第22話 2011年以前

在職中の狂気について書いていないことに気がついた。ドラマとしては、退職後が壮絶だが、狂気としては在職中の方がヤバいかもしれない。振り返ってみよう。

発病のきっかけは、1998年の左遷と単身赴任である。狂った。会社を早退し、小田急線の電車の中でパソコンをひろげ、クリントン大統領と電話会談。首脳気取りだ。不気味である。

様子がおかしくなり、通院したのが、1999年の4月。3月には頻繁にデートサークルに行っている。まともなサラリーマンが行くところではない。俺は狂っていた。

開発中のシステムにCIAが関心を持っていると妄想した。狂っている。

単身赴任。ワンルームマンションの7階。隣の電話がうるさくて、壁を蹴ったら壁が凹んだ。修理代10万円。払いましたよ。

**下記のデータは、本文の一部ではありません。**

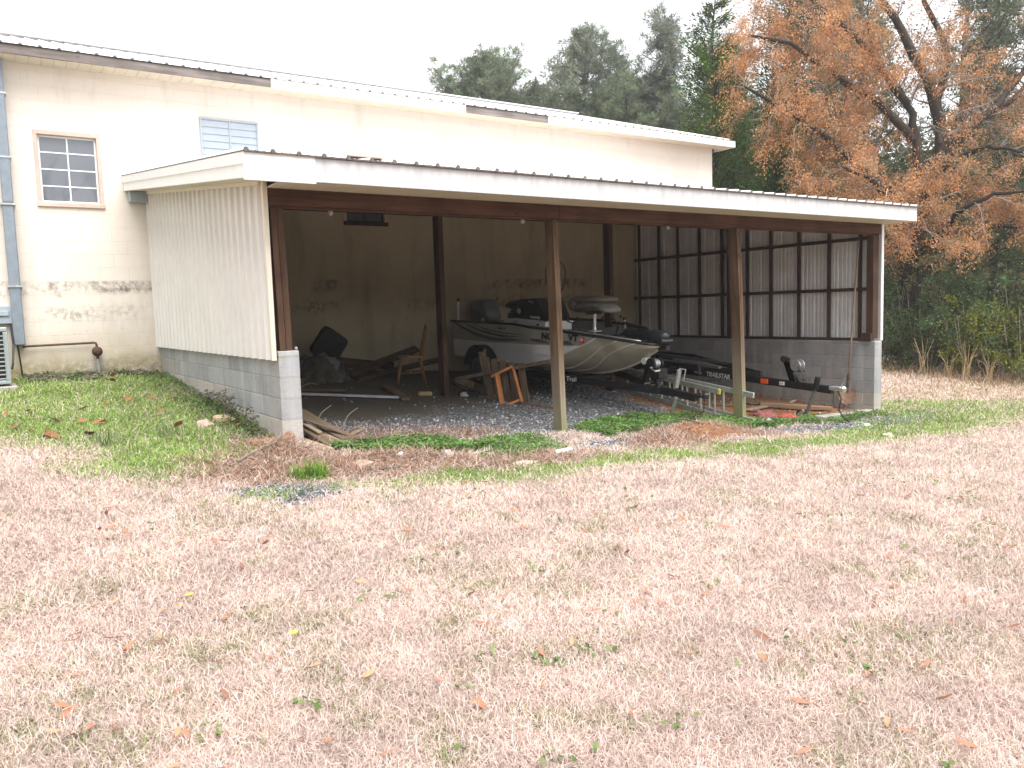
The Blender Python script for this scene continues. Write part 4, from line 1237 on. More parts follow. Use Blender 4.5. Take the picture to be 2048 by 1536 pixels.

911で、私の頭脳を世界へと妄想し、ホームページを立ち上げた。ビッグローブの鴎外5582。アナリストのための1日8分、というサイトだ。俺は発奮した。

反響はあった。ベーリングポイントの藤崎氏から寄稿を依頼された。銀座で寿司をご馳走になった。東京。お忍びで、SK氏の家に遊びに行った。戯曲の話もあった。そうだ、ドバイに行った蘇畑氏とも会った。飛んでいた。

何が黄金の40代だ。苦しんでいたではないか。それを書いちゃおしまいよ。わかった。

そう言えば、追われていると妄想して走ったな。遮断機をくぐり抜け、靴が脱げ、靴を捨てて家に飛び込んだ。バリケードを作ったな。2階から階段に本をばらまいた。次の日には入院したな。

世界選手権の招待状が来ると妄想したり、株主総会で役員になると妄想したり。どうなってたんだよ。そんな状態で、よく12年も会社にいられたな。不思議だ。

在職中に4度の入院。威張れることじゃないね。なんだったんだ、妄想は。

記憶も曖昧になってきた。もう、やめよう。